** What is required **
Drop the images; return everything else in the listing below exactly.

** Given material **
---*---
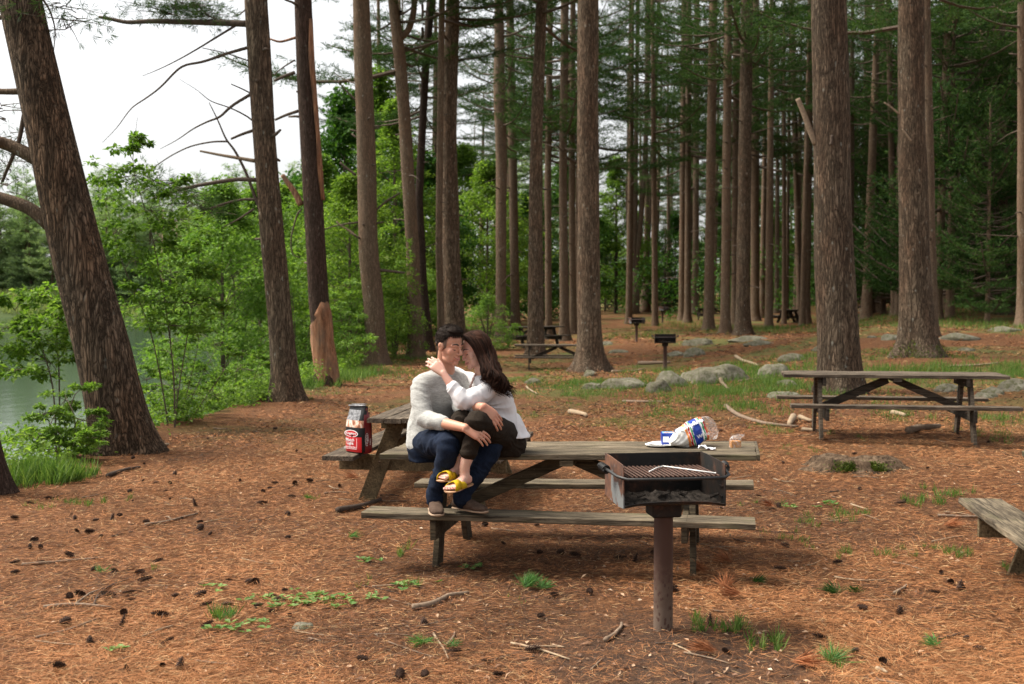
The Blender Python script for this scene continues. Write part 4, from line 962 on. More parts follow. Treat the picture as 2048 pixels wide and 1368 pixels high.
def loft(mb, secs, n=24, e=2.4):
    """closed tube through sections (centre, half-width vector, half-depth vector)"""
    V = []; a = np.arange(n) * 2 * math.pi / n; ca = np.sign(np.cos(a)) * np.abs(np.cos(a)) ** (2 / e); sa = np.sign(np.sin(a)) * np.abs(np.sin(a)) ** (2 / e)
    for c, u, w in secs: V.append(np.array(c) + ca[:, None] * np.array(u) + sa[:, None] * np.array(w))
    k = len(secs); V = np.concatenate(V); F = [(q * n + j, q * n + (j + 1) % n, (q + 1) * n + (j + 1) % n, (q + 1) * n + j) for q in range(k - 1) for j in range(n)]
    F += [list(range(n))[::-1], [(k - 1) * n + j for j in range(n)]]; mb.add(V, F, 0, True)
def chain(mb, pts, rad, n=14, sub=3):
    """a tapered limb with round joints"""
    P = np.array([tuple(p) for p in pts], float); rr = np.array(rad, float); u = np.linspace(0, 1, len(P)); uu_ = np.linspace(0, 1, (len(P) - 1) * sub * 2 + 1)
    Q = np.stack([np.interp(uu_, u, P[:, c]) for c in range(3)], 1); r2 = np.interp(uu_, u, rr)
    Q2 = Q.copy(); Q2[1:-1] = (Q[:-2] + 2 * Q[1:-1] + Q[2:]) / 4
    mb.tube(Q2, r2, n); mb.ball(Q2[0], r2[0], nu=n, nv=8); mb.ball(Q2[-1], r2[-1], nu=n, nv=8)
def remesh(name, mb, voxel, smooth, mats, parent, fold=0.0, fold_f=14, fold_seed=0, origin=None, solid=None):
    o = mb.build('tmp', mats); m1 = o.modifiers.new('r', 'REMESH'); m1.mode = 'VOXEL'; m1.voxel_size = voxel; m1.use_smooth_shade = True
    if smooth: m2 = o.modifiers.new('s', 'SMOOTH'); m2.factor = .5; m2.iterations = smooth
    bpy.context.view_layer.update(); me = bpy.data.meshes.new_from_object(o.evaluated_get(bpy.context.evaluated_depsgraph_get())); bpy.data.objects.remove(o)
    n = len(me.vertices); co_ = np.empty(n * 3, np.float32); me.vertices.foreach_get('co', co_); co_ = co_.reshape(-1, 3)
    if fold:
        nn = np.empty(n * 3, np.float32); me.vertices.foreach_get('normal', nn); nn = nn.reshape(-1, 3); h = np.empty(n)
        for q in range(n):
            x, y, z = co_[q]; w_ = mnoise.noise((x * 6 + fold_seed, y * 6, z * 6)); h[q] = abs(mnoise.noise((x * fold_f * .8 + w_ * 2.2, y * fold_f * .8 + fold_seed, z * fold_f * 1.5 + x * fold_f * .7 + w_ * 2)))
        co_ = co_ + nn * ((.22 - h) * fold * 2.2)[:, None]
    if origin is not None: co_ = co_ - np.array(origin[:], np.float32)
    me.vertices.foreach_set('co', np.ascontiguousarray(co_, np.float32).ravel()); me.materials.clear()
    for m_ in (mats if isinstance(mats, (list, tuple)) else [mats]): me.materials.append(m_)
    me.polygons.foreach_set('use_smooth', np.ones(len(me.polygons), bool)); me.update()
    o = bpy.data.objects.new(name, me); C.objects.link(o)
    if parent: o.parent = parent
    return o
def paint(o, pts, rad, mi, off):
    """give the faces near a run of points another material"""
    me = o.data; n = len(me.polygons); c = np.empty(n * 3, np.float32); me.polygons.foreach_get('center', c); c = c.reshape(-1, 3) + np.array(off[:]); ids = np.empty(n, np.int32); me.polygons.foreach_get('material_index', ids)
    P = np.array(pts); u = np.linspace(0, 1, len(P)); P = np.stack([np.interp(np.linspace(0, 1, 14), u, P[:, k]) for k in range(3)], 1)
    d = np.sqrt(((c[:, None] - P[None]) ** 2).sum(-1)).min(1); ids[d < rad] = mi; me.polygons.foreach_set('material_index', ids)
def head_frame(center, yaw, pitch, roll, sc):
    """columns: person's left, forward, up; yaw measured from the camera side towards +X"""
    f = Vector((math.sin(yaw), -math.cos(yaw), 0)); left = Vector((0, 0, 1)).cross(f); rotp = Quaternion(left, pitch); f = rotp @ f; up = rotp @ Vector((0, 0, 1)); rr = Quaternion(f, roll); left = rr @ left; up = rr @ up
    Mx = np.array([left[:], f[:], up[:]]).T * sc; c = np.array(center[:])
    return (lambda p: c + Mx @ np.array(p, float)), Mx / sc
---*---
** Right answer **
The Blender Python script for this scene continues. Write part 4, from line 962 on. More parts follow. Treat the picture as 2048 pixels wide and 1368 pixels high.
def loft(mb, secs, n=24, e=2.4):
    """closed tube through sections (centre, half-width vector, half-depth vector)"""
    V = []; a = np.arange(n) * 2 * math.pi / n; ca = np.sign(np.cos(a)) * np.abs(np.cos(a)) ** (2 / e); sa = np.sign(np.sin(a)) * np.abs(np.sin(a)) ** (2 / e)
    for c, u, w in secs: V.append(np.array(c) + ca[:, None] * np.array(u) + sa[:, None] * np.array(w))
    k = len(secs); V = np.concatenate(V); F = [(q * n + j, q * n + (j + 1) % n, (q + 1) * n + (j + 1) % n, (q + 1) * n + j) for q in range(k - 1) for j in range(n)]
    F += [list(range(n))[::-1], [(k - 1) * n + j for j in range(n)]]; mb.add(V, F, 0, True)
def chain(mb, pts, rad, n=14, sub=3):
    """a tapered limb with round joints"""
    P = np.array([tuple(p) for p in pts], float); rr = np.array(rad, float); u = np.linspace(0, 1, len(P)); uu_ = np.linspace(0, 1, (len(P) - 1) * sub * 2 + 1)
    Q = np.stack([np.interp(uu_, u, P[:, c]) for c in range(3)], 1); r2 = np.interp(uu_, u, rr)
    Q2 = Q.copy(); Q2[1:-1] = (Q[:-2] + 2 * Q[1:-1] + Q[2:]) / 4
    mb.tube(Q2, r2, n); mb.ball(Q2[0], r2[0], nu=n, nv=8); mb.ball(Q2[-1], r2[-1], nu=n, nv=8)
def remesh(name, mb, voxel, smooth, mats, parent, fold=0.0, fold_f=14, fold_seed=0, origin=None, solid=None):
    o = mb.build('tmp', mats); m1 = o.modifiers.new('r', 'REMESH'); m1.mode = 'VOXEL'; m1.voxel_size = voxel; m1.use_smooth_shade = True
    if smooth: m2 = o.modifiers.new('s', 'SMOOTH'); m2.factor = .5; m2.iterations = smooth
    bpy.context.view_layer.update(); me = bpy.data.meshes.new_from_object(o.evaluated_get(bpy.context.evaluated_depsgraph_get())); bpy.data.objects.remove(o)
    n = len(me.vertices); co_ = np.empty(n * 3, np.float32); me.vertices.foreach_get('co', co_); co_ = co_.reshape(-1, 3)
    if fold:
        nn = np.empty(n * 3, np.float32); me.vertices.foreach_get('normal', nn); nn = nn.reshape(-1, 3); h = np.empty(n)
        for q in range(n):
            x, y, z = co_[q]; w_ = mnoise.noise((x * 6 + fold_seed, y * 6, z * 6)); h[q] = abs(mnoise.noise((x * fold_f * .8 + w_ * 2.2, y * fold_f * .8 + fold_seed, z * fold_f * 1.5 + x * fold_f * .7 + w_ * 2)))
        co_ = co_ + nn * ((.22 - h) * fold * 2.2)[:, None]
    if origin is not None: co_ = co_ - np.array(origin[:], np.float32)
    me.vertices.foreach_set('co', np.ascontiguousarray(co_, np.float32).ravel()); me.materials.clear()
    for m_ in (mats if isinstance(mats, (list, tuple)) else [mats]): me.materials.append(m_)
    me.polygons.foreach_set('use_smooth', np.ones(len(me.polygons), bool)); me.update()
    o = bpy.data.objects.new(name, me); C.objects.link(o)
    if parent: o.parent = parent
    return o
def paint(o, pts, rad, mi, off):
    """give the faces near a run of points another material"""
    me = o.data; n = len(me.polygons); c = np.empty(n * 3, np.float32); me.polygons.foreach_get('center', c); c = c.reshape(-1, 3) + np.array(off[:]); ids = np.empty(n, np.int32); me.polygons.foreach_get('material_index', ids)
    P = np.array(pts); u = np.linspace(0, 1, len(P)); P = np.stack([np.interp(np.linspace(0, 1, 14), u, P[:, k]) for k in range(3)], 1)
    d = np.sqrt(((c[:, None] - P[None]) ** 2).sum(-1)).min(1); ids[d < rad] = mi; me.polygons.foreach_set('material_index', ids)
def head_frame(center, yaw, pitch, roll, sc):
    """columns: person's left, forward, up; yaw measured from the camera side towards +X"""
    f = Vector((math.sin(yaw), -math.cos(yaw), 0)); left = Vector((0, 0, 1)).cross(f); rotp = Quaternion(left, pitch); f = rotp @ f; up = rotp @ Vector((0, 0, 1)); rr = Quaternion(f, roll); left = rr @ left; up = rr @ up
    Mx = np.array([left[:], f[:], up[:]]).T * sc; c = np.array(center[:])
    return (lambda p: c + Mx @ np.array(p, float)), Mx / sc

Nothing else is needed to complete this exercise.